I was on the road for only about 20 minutes before yesterday’s wind resumed. It tricked me into thinking it was going to be a calm day. My RV and I wrestled with while headed west on Interstate 40 for 125 miles. In Tucumcari, New Mexico, I surrendered to a roadside KOA. The place quickly filled with other RV-ers who also hollered “Uncle!”

The next day again started calm, but once again the wind picked up before I had traveled far. This time I gave up after 85 miles, stopping at the Enchanted Trails RV Park on the west side of Albuquerque. A look at the upcoming weather forecast convinced me I needed to stay put for the next three days.

It was a good thing I did because my revered Mother Nature rained, snowed, hailed and blew over semis all around me for the next couple of days. Fortunately, my camp site only experienced an hour or so lightning show and 15 minutes of a light rain. The wind, however, rudely shook my RV around for the full three days.

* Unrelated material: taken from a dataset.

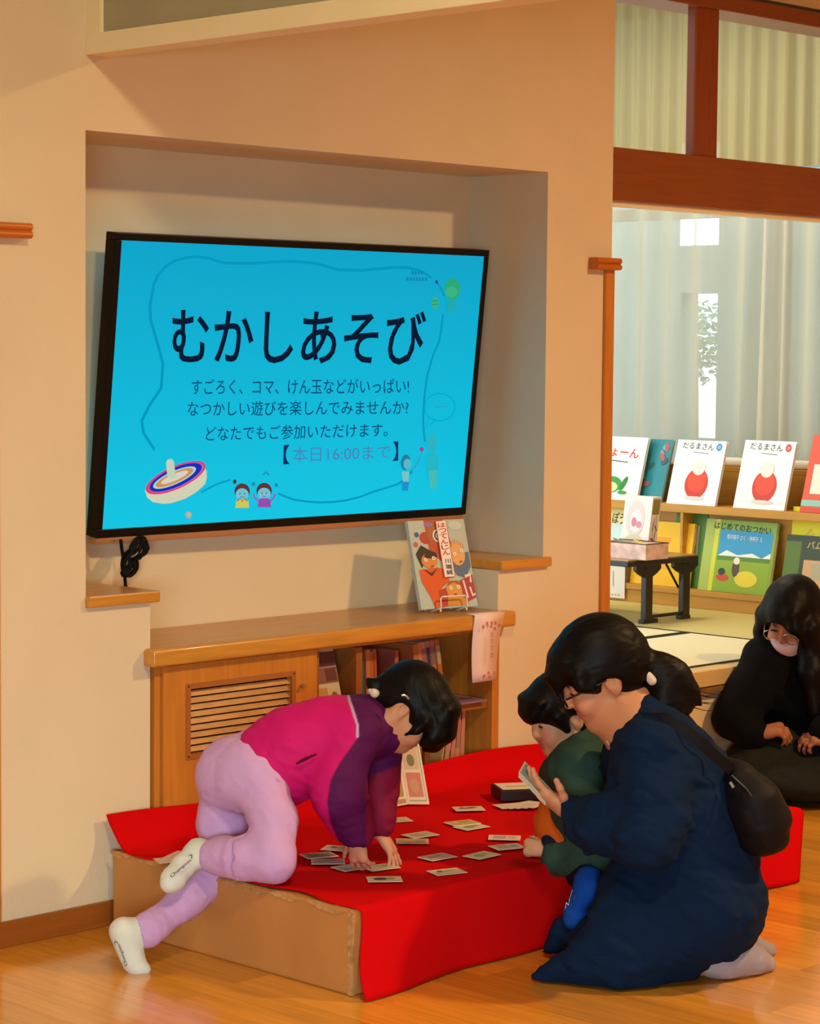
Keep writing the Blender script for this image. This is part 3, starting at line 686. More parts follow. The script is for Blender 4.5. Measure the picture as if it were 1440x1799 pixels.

Leftover Route 66 memories -- Photo by Pat Bean

Interstate 40, roughly follows the colorful and historic Route 66, where business such as reptile zoos, Indian trading posts and old-fashioned ice cream shoppes made traveling an adventure. Enchanted Trails is one of those businesses that survived by catering to present day travelers. The former trading post sits on the original 66 highway in view of today’s Interstate 40, where travelers have forgotten the journey in the rush to reach the destination.

 

Walks around the camp to take care of Maggie’s business — and fill my ears up with blowing sand — revealed bits of Route 66’s colorful past. I’m glad I got to travel the original route in its heyday. What you didn’t miss is the up side of aging. I’m also glad that I still understand the importance of the journey.

Life is good, even when one finally gives in and screams at the noisy wind rattling their tiny home to “Just stop it already!” Sometime you have to do what you have to do, even if your canine companion looks at you as if you’re crazy.